Spiritual and meditative, “The Secret of Kells” in animated film like no other, taking advantage of its 2D setting by warping the point of view of the frame to emulate the style of the illuminated manuscripts of the Medieval times. Many frames are framed by literal frames reflecting and foreshadowing elements of the characters and story. Tomm Moore and Cartoon Saloon’s debut is their masterpiece, being one of the most thematically brutal and tonally complex animated movies out there. In a time of war and desperation, does faith and art really matter at all? Or does it matter more? And if so, can the pen truly defeat the sword, and turn darkness into night?
1. Slow Bob in the Lower Dimensions
Slow Bob, or Robert Potemkin is a strange, contorted, glasses wearing man who has a problem with his back and gravity, and lives in his parents attic, stuck on the ceiling with his pet lizards. When his mischievous sisters drop in to bully him, he taps into his inner transdimensional superhero and goes on a mission to rescue citizens of a lower dimension.
“Slow Bob in the Lower Dimensions” is an exhilarating 6 minute short by animation master Henry Selick of “Nightmare Before Christmas” and “Coraline” fame. It showcases an amazing jumble of live-action cinematography, stop-motion, and cut-out animation, aided seamlessly by trippy sound design and background music.

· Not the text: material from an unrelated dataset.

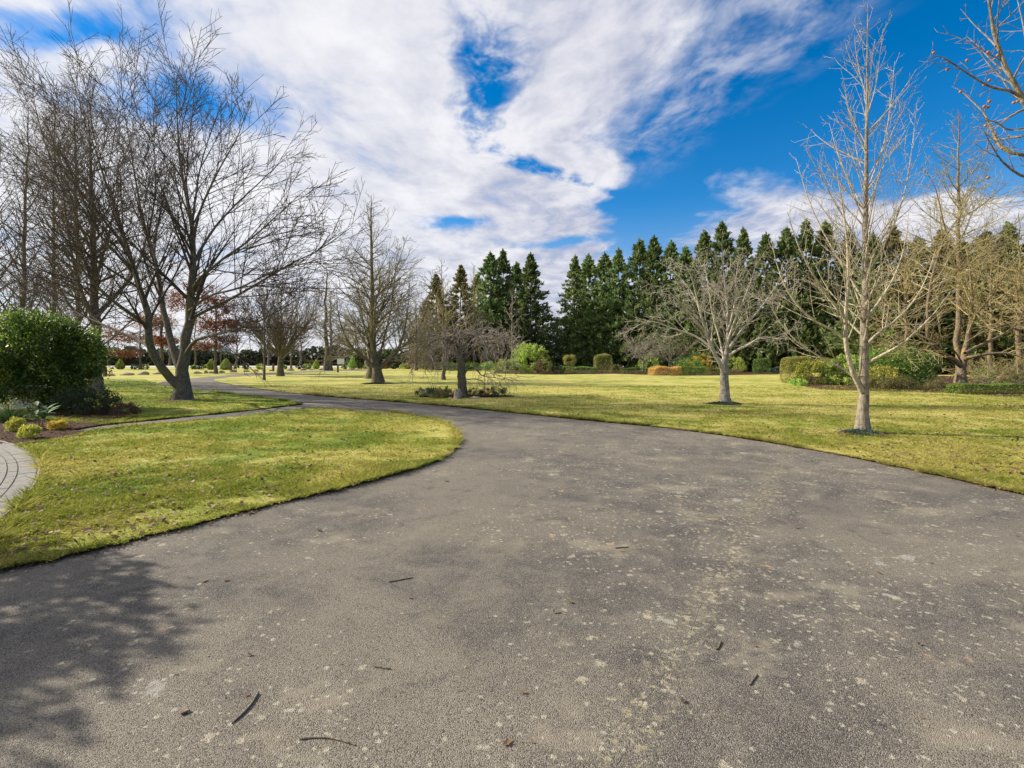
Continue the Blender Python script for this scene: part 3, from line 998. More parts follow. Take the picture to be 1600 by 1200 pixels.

Henry Selick’s an unsung auteur in this writer’s opinion, especially outside of animation circles. Most mistake him with Tim Burton, and understandably. Both have collaborated, and like to make stop-motion movies that look weird. Henry Selick did all of “Nightmare’s” directorial and grunt work, but it’s still most certainly Burton’s vision, executed with his trademark visual style and poetry, so “Nightmare” is usually attributed to Burton.
And “Coraline” was marketed as “from the man who gave you The Nightmare Before Christmas” upon its release, but what’s so irritating about the Selick/Burton confusion is both auteurs having a completely different brand of weirdness. Tim Burton’s is a quirky mix of German Expressionism, Hammer Horror, and Dr. Suess, while Selick’s is a mash of Federico Fellini, the National Film Board of Canada, and the surrealist movement. (That’s not to insinuate that either is better than the other. Both are masters in their own right.) “Slow Bob” may very well be Selick at his peak: abstract, blunt, comedic, and unimaginable.
“Slow Bob” was actually a pilot for a proposed MTV animated series, but was never given the proper funding, which is a shame. Think of all the mind-boggling scenarios Bob could’ve gotten himself into! But at least there’s this little tidbit.